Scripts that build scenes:
┄┄┄┄┄┄

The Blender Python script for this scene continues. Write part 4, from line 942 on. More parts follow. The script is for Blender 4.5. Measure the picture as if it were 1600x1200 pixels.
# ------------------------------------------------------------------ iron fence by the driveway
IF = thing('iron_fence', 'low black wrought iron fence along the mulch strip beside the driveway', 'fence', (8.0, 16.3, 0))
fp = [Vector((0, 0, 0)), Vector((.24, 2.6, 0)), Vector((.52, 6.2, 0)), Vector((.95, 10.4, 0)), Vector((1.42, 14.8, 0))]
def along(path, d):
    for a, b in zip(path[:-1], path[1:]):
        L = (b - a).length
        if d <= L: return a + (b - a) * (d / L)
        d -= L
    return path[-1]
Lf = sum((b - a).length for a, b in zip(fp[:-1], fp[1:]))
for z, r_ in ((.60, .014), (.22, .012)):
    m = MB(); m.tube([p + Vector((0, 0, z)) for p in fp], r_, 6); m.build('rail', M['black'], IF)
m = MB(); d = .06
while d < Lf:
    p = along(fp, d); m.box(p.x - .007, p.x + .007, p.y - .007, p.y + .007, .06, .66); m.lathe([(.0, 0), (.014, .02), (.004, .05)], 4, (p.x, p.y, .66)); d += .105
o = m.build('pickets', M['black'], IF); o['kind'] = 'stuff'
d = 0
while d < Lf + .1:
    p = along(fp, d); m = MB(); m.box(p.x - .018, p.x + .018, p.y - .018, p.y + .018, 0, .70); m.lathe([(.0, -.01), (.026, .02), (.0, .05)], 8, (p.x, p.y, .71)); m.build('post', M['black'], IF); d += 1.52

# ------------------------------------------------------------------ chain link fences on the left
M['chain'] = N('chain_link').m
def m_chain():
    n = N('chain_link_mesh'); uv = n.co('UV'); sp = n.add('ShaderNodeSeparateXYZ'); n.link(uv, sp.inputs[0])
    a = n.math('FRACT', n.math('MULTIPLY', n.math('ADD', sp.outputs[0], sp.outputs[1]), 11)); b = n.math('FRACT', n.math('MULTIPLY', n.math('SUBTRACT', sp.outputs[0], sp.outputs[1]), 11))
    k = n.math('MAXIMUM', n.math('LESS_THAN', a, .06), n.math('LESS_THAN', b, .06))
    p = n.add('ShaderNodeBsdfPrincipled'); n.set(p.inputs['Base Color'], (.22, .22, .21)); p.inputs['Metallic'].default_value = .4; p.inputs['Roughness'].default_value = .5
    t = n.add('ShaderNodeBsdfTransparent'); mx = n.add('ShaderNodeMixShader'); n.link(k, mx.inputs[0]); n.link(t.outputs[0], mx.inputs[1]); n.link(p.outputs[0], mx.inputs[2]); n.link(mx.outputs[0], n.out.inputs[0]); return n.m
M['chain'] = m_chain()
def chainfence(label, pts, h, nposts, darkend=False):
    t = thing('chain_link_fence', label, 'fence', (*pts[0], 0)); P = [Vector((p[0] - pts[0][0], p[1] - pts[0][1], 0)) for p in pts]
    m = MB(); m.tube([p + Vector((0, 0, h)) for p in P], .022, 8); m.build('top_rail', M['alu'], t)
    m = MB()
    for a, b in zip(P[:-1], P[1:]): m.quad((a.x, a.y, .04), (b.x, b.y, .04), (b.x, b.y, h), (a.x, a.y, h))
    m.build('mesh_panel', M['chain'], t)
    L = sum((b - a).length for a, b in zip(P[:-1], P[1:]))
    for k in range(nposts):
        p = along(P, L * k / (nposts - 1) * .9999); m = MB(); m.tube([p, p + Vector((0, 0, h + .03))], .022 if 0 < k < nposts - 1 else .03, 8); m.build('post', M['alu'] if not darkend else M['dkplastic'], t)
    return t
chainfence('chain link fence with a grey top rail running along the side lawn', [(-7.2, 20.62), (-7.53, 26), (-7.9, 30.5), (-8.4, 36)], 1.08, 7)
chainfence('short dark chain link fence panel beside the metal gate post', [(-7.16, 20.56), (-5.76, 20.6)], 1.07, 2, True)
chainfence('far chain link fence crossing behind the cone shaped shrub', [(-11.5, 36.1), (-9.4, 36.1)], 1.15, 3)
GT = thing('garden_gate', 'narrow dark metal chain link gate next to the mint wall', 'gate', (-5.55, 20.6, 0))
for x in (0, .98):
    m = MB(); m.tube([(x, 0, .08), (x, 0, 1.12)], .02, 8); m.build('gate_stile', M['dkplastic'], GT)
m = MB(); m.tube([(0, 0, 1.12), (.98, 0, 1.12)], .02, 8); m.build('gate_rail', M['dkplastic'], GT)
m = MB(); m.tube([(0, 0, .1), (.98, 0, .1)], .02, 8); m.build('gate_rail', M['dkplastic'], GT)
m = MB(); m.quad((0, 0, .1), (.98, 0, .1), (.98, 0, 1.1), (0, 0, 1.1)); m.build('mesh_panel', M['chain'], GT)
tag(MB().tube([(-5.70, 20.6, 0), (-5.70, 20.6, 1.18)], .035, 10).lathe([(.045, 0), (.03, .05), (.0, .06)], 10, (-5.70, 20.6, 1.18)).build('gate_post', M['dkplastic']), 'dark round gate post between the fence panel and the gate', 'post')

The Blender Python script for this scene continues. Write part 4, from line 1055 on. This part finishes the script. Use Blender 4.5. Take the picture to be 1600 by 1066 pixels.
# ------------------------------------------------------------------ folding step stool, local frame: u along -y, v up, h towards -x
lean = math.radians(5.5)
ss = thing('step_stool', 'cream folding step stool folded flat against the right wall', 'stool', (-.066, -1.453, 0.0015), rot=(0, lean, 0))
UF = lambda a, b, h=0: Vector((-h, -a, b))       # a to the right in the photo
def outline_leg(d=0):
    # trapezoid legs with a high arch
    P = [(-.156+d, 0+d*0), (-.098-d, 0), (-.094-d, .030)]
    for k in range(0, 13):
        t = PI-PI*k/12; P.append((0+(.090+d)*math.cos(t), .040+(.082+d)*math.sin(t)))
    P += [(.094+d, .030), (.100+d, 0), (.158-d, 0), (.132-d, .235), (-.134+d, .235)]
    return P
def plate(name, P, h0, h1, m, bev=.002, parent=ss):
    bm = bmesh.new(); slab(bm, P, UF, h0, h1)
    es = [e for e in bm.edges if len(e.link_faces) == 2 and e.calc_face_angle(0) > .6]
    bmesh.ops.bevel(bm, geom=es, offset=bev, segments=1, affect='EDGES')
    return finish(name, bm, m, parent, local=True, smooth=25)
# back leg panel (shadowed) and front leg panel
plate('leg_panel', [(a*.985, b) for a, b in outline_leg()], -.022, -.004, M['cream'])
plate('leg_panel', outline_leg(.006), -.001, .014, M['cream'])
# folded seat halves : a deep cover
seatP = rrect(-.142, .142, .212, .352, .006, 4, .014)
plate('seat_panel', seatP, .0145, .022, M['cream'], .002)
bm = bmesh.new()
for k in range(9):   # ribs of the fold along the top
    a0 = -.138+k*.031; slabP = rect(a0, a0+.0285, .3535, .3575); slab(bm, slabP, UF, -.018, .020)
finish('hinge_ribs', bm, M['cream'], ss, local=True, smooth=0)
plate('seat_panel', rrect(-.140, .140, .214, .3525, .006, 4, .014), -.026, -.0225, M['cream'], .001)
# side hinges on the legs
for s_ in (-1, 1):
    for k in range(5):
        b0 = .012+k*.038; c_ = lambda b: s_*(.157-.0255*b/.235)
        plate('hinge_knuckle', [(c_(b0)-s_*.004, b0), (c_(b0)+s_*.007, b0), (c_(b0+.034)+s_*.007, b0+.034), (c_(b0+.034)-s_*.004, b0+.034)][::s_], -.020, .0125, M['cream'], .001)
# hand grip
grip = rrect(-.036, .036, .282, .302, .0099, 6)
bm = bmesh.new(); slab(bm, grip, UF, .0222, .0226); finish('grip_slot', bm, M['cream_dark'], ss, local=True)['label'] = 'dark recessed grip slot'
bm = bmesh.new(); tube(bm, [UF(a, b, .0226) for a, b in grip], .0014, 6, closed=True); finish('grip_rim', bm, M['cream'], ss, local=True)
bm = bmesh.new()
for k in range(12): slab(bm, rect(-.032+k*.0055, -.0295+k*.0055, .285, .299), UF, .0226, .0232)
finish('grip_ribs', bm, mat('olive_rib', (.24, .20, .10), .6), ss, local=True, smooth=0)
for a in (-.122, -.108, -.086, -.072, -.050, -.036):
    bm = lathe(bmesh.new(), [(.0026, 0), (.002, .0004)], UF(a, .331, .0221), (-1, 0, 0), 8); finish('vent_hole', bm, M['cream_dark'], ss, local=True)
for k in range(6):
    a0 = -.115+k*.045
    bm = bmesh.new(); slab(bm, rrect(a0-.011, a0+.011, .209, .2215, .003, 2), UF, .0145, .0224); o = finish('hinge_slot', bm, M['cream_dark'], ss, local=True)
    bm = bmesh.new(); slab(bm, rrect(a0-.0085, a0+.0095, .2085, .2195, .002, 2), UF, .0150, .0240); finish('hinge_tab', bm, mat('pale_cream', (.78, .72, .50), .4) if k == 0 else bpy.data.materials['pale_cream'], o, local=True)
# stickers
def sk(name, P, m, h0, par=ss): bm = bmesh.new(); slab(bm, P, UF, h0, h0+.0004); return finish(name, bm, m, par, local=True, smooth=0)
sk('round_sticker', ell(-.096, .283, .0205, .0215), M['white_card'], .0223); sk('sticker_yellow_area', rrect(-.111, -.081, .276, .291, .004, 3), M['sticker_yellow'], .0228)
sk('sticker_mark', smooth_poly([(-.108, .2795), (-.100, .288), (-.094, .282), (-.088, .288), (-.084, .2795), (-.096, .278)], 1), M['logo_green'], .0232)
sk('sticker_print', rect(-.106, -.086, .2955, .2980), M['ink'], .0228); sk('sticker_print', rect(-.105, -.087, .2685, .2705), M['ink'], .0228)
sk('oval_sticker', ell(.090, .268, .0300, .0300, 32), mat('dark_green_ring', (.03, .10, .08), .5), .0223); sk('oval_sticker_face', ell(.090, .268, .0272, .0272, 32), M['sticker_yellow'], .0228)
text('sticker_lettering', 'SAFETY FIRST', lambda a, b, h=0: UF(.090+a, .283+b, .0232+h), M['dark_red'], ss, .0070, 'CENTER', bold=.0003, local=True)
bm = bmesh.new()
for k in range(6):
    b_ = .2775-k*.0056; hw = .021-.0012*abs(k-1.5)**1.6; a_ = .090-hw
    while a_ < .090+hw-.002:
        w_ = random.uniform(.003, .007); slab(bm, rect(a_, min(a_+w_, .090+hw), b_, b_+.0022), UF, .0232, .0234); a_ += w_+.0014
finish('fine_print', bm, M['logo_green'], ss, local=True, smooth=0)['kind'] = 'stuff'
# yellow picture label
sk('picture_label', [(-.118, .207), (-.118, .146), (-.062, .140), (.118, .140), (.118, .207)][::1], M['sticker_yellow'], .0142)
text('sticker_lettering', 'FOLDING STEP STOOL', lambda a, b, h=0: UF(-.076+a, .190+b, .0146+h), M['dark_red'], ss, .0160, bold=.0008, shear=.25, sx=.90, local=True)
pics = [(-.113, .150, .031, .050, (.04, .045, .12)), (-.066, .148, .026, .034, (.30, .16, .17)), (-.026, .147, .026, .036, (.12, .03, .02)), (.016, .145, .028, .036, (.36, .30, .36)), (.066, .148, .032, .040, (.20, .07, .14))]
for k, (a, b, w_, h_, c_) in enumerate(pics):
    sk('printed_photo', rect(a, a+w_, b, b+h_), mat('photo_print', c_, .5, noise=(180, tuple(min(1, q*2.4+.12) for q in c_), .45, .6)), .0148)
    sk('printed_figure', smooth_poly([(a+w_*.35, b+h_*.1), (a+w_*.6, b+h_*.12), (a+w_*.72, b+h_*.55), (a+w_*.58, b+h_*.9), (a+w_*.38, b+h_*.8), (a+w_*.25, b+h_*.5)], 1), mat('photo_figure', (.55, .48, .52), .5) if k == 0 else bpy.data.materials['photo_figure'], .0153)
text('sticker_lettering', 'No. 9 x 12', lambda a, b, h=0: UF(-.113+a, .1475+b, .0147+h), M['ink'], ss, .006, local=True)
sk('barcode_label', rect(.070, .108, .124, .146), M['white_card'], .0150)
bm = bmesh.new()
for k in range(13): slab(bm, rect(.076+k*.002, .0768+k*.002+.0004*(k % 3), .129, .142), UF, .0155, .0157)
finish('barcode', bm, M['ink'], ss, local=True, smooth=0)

┄┄┄┄┄┄

Your task - Repeat the lines from the first one in the records through the line containing "p = along(fp, d); m = MB();", exactly as written, and nothing else.

Answer to the exercise -
The Blender Python script for this scene continues. Write part 4, from line 942 on. More parts follow. The script is for Blender 4.5. Measure the picture as if it were 1600x1200 pixels.
# ------------------------------------------------------------------ iron fence by the driveway
IF = thing('iron_fence', 'low black wrought iron fence along the mulch strip beside the driveway', 'fence', (8.0, 16.3, 0))
fp = [Vector((0, 0, 0)), Vector((.24, 2.6, 0)), Vector((.52, 6.2, 0)), Vector((.95, 10.4, 0)), Vector((1.42, 14.8, 0))]
def along(path, d):
    for a, b in zip(path[:-1], path[1:]):
        L = (b - a).length
        if d <= L: return a + (b - a) * (d / L)
        d -= L
    return path[-1]
Lf = sum((b - a).length for a, b in zip(fp[:-1], fp[1:]))
for z, r_ in ((.60, .014), (.22, .012)):
    m = MB(); m.tube([p + Vector((0, 0, z)) for p in fp], r_, 6); m.build('rail', M['black'], IF)
m = MB(); d = .06
while d < Lf:
    p = along(fp, d); m.box(p.x - .007, p.x + .007, p.y - .007, p.y + .007, .06, .66); m.lathe([(.0, 0), (.014, .02), (.004, .05)], 4, (p.x, p.y, .66)); d += .105
o = m.build('pickets', M['black'], IF); o['kind'] = 'stuff'
d = 0
while d < Lf + .1:
    p = along(fp, d); m = MB(); m.box(p.x - .018, p.x + .018, p.y - .018, p.y + .018, 0, .70); m.lathe([(.0, -.01), (.026, .02), (.0, .05)], 8, (p.x, p.y, .71)); m.build('post', M['black'], IF); d += 1.52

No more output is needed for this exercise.